Perhaps the anticipation of a future event is what gives the immediate its value; knowing that the future has something coming creates opportunities for me in the present.

So Future Brendan, say thanks to Present Brendan; not only is he working hard now to make your life easier, he’s becoming a better person now so that you can creep closer to being perfected.

Sunday, December 19, 2010

Managing Disappointment Part Two


If you haven’t read Managing Disappointment Part One, go back and read it, because really, this post is dependent upon that one.

Two weeks after I made that painful phone call, I received one eerily similar.

On short notice, I’d arranged for those students to spend the week serving on a Native American Reservation. We had spent time there before and I knew that this was a good option for us, and I was extremely fortunate to discover they were available to host us.

But, as life would have it, 48 hours before leaving for the trip, I was on the receiving end of disappointment. The Reservation had a staffing issue and was no longer able to host us.

The resemblance between these two phone calls was not lost on me; in one case, I had to disappoint people I cared about and in the other, I needed to be gracious with those disappointing me.

A month later, I suppose what I’ve learned is a sort of grace. I’ve seen a glimmer of the idea that when people fail me, they likely do it with heavy hearts. I’m discovering that it’s no easier to be on either end of that phone call…both sides stink. But that means we must maintain our focus on being in gracious relationship with one another; even when it feels like I’m getting the short end of the stick, I have a part to play in managing both my disappointment and theirs.

Wednesday, December 8, 2010

Worthy of Delight


Last week, I started training for a half marathon. I found running partners, created a workout schedule, I even created an account on mapmyrun.com.

I hate running. Of all forms of physical exercise, it’s probably the one I hate the most. I would even say I loathe it. I have to get up earlier to run, drink more water (and therefore less coffee), and plan parts of my life around making sure I have hours each week to devote to running. This is stupid.

So why am I running?

Three weeks ago I was sitting in a local park and a boy about five years old ran past me. He was going top speed, arms and legs pumping in that cute uncontrollable manner of a child putting his all into what he was doing. Of course, he wasn’t going very fast (he’s barely over three feet tall) but he poured his whole heart into sprinting past me. And you know what? He had a smile that covered his entire face. I watched him, and he wasn’t racing towards anything in particular. He was just overcome with joy at the running, with passion for testing the limits of his five-year-old body.

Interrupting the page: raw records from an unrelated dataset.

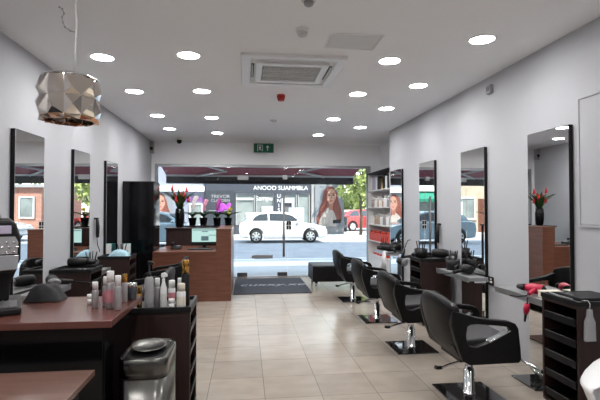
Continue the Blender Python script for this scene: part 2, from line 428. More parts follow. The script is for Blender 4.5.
for k in range(-2, 3): sc.box((k*.014-.003, -.03, -.075), (k*.014+.003, .03, -.071))
sc.build('sounder_cone', M['red'], fa)
el = thing('emergency_light', 'small clear emergency light on the ceiling in front of the green exit sign', 'emergency light', (.43, 6.98, H))
MB().lathe([(.07, 0), (.07, -.012), (.062, -.016)], n=24).build('base', M['white'], el)
MB().lathe([(.045, -.016), (.042, -.04), (.025, -.055), (.004, -.058)], n=20).build('lens', M['chrome'], el)
pv = thing('ceiling_sensor', 'round grey ceiling sensor at the top edge of the picture', 'ceiling sensor', (.41, 2.93, H))
MB().lathe([(.05, 0), (.05, -.014), (.044, -.02)], n=24).build('base', M['offwhite'], pv)
MB().lathe([(.035, -.02), (.03, -.04), (.015, -.05), (.003, -.051)], n=20).build('dome', M['grey'], pv)
dc = thing('security_camera', 'small black dome security camera on the ceiling near the front window', 'security camera', (-1.30, 9.0, H))
MB().lathe([(.055, 0), (.055, -.02), (.05, -.03)], n=20).build('base', M['white'], dc)
MB().ball((0, 0, -.055), (.05, .05, .05), 16).build('dome', M['blackmatt'], dc)
sp = thing('wall_speaker', 'small grey speaker box in the corner above the left end of the shop window', 'speaker', (L, 9.35, 2.66))
MB().box((.0, -.09, -.12), (.07, .02, .12)).build('case', M['grey'], sp, .008)
MB().lathe([(.035, 0), (.03, .006), (.01, .004), (.002, .004)], (0,0,0), 16, T=Matrix.Translation((.035,-.092,-.03)) @ Matrix.Rotation(PI/2, 4, 'X')).build('cone', M['blackmatt'], sp)
ws = thing('wall_sensor', 'small grey box high on the right-hand wall under the ceiling', 'sensor', (R, 4.41, 2.66))
MB().box((-.035, -.045, -.045), (0, .045, .045)).build('case', M['grey'], ws, .006)
MB().box((-.042, -.025, -.02), (-.034, .025, .025)).build('lens', M['darksteel'], ws, .003)
ex = thing('exit_sign', 'green hanging exit sign with running man and upward arrow above the shop door', 'exit sign', (.36, 9.30, 2.80))
MB().box((-.205, -.022, -.215), (.205, .022, -.03)).build('sign_box', M['green'], ex, .004)
for x in (-.12, .12): MB().tube([(x, 0, 0), (x, 0, -.03)], .006).build('hanger', M['chrome'], ex)
pg = MB(); y0, y1 = -.024, -.022
def pq(pts): pg.prism([(x, z-.1225) for x, z in pts], y0-.001, y1, 'y')
pg.frame([(-.13,.065-.1225),(-.02,.065-.1225),(-.02,-.068-.1225),(-.13,-.068-.1225)], [(-.12,.055-.1225),(-.03,.055-.1225),(-.03,-.068-.1225),(-.12,-.068-.1225)], y0-.001, y1)
pq([(-.082,.045),(-.066,.045),(-.066,.028),(-.082,.028)])
pq([(-.095,.022),(-.06,.024),(-.05,.0),(-.058,-.004),(-.068,.01),(-.068,-.018),(-.045,-.03),(-.05,-.058),(-.06,-.058),(-.058,-.036),(-.08,-.028),(-.1,-.05),(-.108,-.044),(-.088,-.018),(-.086,.008),(-.1,-.006),(-.107,0)])
pq([(.08,.055),(.045,.012),(.06,.006),(.073,.024),(.073,-.055),(.087,-.055),(.087,.024),(.1,.006),(.115,.012)])
pg.build('pictogram', M['signwhite'], ex)

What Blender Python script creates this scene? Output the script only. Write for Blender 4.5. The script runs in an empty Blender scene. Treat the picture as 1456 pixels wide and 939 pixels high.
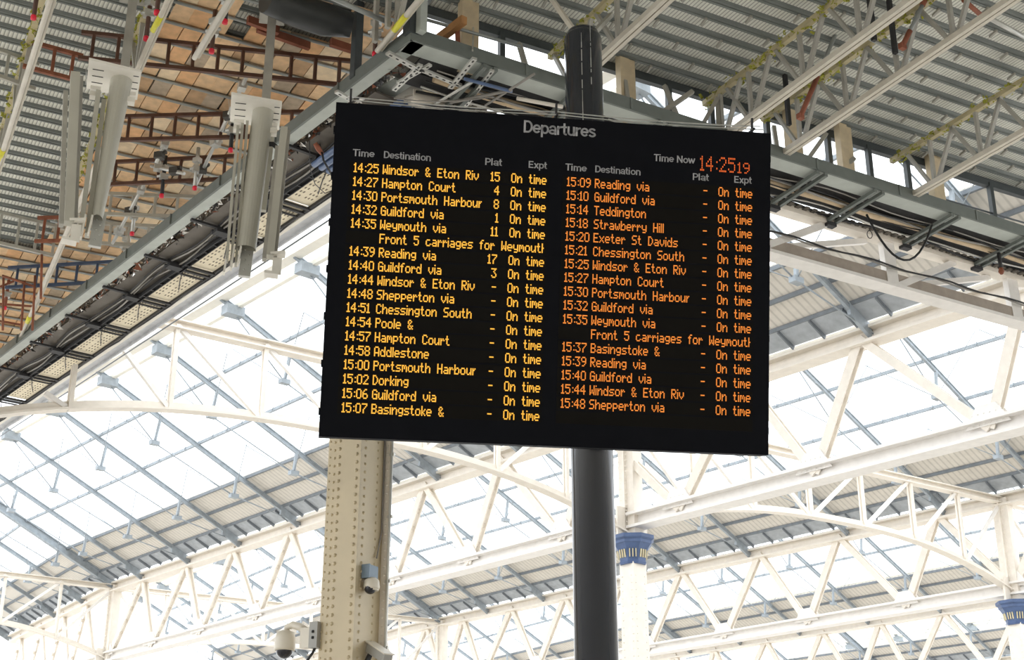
import bpy, math, random
from math import sin, cos, tan, radians, pi, hypot, atan2, atan
from mathutils import Vector, Matrix
random.seed(7)
V = Vector
C = bpy.context.scene.collection
S = bpy.context.scene

# ------------------------------------------------------------------ camera, world, exposure
F, PITCH, EYE = 1992.0, atan(800 / 1992.0), 1.6
cam = bpy.data.cameras.new('camera')
cam.sensor_width = 36.0
cam.lens = F / 1456 * 36
cam.clip_end = 500
camo = bpy.data.objects.new('camera', cam)
C.objects.link(camo)
camo.location = (0, 0, EYE)
camo.rotation_euler = (pi / 2 + PITCH, 0, 0)
S.camera = camo

w = bpy.data.worlds.new('overcast_sky')
S.world = w
w.use_nodes = True
bg = w.node_tree.nodes['Background']
bg.inputs[0].default_value = (0.93, 0.965, 1.0, 1)
bg.inputs[1].default_value = 1.75
S.view_settings.view_transform = 'Standard'
S.view_settings.look = 'None'
S.view_settings.gamma = 1
S.view_settings.exposure = 0.62
S.view_settings.use_curve_mapping = False


# ------------------------------------------------------------------ helpers
def ray(px, py):
    r = px - 728.0
    u = 469.5 - py
    return V((r, F * cos(PITCH) - u * sin(PITCH), F * sin(PITCH) + u * cos(PITCH)))


def P(px, py, z):                       # the point at height z seen at that place of the photograph
    d = ray(px, py)
    return V((0, 0, EYE)) + d * ((z - EYE) / d.z)


def D(px, py, dist):                    # the point at a horizontal distance
    d = ray(px, py)
    return V((0, 0, EYE)) + d * (dist / hypot(d.x, d.y))


def srgb(c):
    return tuple((x / 12.92 if x <= .04045 else ((x + .055) / 1.055) ** 2.4) for x in (v / 255 for v in c))


MATS = {}


def mat(name, rgb, rough=.6, metal=0.0, var=.12, scale=6, bump=0.0, stripe=None, emit=None):
    m = bpy.data.materials.new(name)
    m.use_nodes = True
    nt = m.node_tree
    b = nt.nodes['Principled BSDF']
    col = srgb(rgb)
    b.inputs['Roughness'].default_value = rough
    b.inputs['Metallic'].default_value = metal
    tc = nt.nodes.new('ShaderNodeTexCoord')
    nz = nt.nodes.new('ShaderNodeTexNoise')
    nz.inputs['Scale'].default_value = scale
    nz.inputs['Detail'].default_value = 5
    nt.links.new(tc.outputs['Object'], nz.inputs['Vector'])
    rp = nt.nodes.new('ShaderNodeValToRGB')
    rp.color_ramp.elements[0].position = .3
    rp.color_ramp.elements[1].position = .7
    rp.color_ramp.elements[0].color = tuple(x * (1 - var) for x in col) + (1,)
    rp.color_ramp.elements[1].color = tuple(min(1, x * (1 + var)) for x in col) + (1,)
    nt.links.new(nz.outputs['Fac'], rp.inputs['Fac'])
    out = rp.outputs['Color']
    h = None
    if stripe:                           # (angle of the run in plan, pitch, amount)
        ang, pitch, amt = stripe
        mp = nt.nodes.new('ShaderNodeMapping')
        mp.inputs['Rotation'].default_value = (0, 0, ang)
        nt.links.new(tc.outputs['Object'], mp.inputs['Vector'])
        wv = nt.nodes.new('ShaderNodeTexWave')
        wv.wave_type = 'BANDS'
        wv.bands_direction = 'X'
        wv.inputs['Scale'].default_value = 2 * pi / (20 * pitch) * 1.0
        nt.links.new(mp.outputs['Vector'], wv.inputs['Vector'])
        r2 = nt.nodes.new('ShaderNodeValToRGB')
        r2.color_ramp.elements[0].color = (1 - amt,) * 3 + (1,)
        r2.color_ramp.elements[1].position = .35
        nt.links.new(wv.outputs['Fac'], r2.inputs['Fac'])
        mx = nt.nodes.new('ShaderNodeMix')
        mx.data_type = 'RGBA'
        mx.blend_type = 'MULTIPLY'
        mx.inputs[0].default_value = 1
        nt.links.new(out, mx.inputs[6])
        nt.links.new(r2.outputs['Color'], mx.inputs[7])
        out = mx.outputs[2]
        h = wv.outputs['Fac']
    nt.links.new(out, b.inputs['Base Color'])
    if bump:
        bp = nt.nodes.new('ShaderNodeBump')
        bp.inputs['Strength'].default_value = bump
        bp.inputs['Distance'].default_value = .02
        nt.links.new(h or nz.outputs['Fac'], bp.inputs['Height'])
        nt.links.new(bp.outputs['Normal'], b.inputs['Normal'])
    if emit:
        nt.links.remove(b.inputs['Base Color'].links[0])
        b.inputs['Base Color'].default_value = (.01, .008, .006, 1)
        b.inputs['Specular IOR Level'].default_value = .05
        b.inputs['Emission Color'].default_value = srgb(rgb) + (1,)
        b.inputs['Emission Strength'].default_value = emit
    MATS[name] = m
    return m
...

He was happy because he was discovering what he is capable of, and that was worthy of delight.

I’m running because I want to capture the feeling I saw in that boy. I want to learn how to rejoice in having ability; I want to test my boundaries and find that worthy of delight.

Wednesday, December 1, 2010

Choose Someone


A week ago I took some of my students to an elderly care facility where most of the residents are wheelchair-bound. It’s a disheartening place to see; it’s a visible, physical manifestation of human frailty and it makes me anxious/resentful that such a life is what waits for me years from now.

But there was an unexpected learning for me last Wednesday.

When we arrived, many of the residents were about to do a group activity. We were told to make ourselves at home and find an open chair. I walked over to a 99-year-old woman named Dorothy. When I sat down, she smiled at me so I took her hand in mine. Then she said to me, “Out of the whole world, you chose me.”

The depth of this statement struck me. At first, I thought she was less than lucid, but after speaking with her for a few minutes I discovered that Dorothy was totally coherent; she meant what she had said to me. She really did believe that I chose to sit next to her, and she was touched by my decision.

So, today, choose someone. Whatever it means for you, be intentional and choose to be present with someone…and make sure they know that you picked them.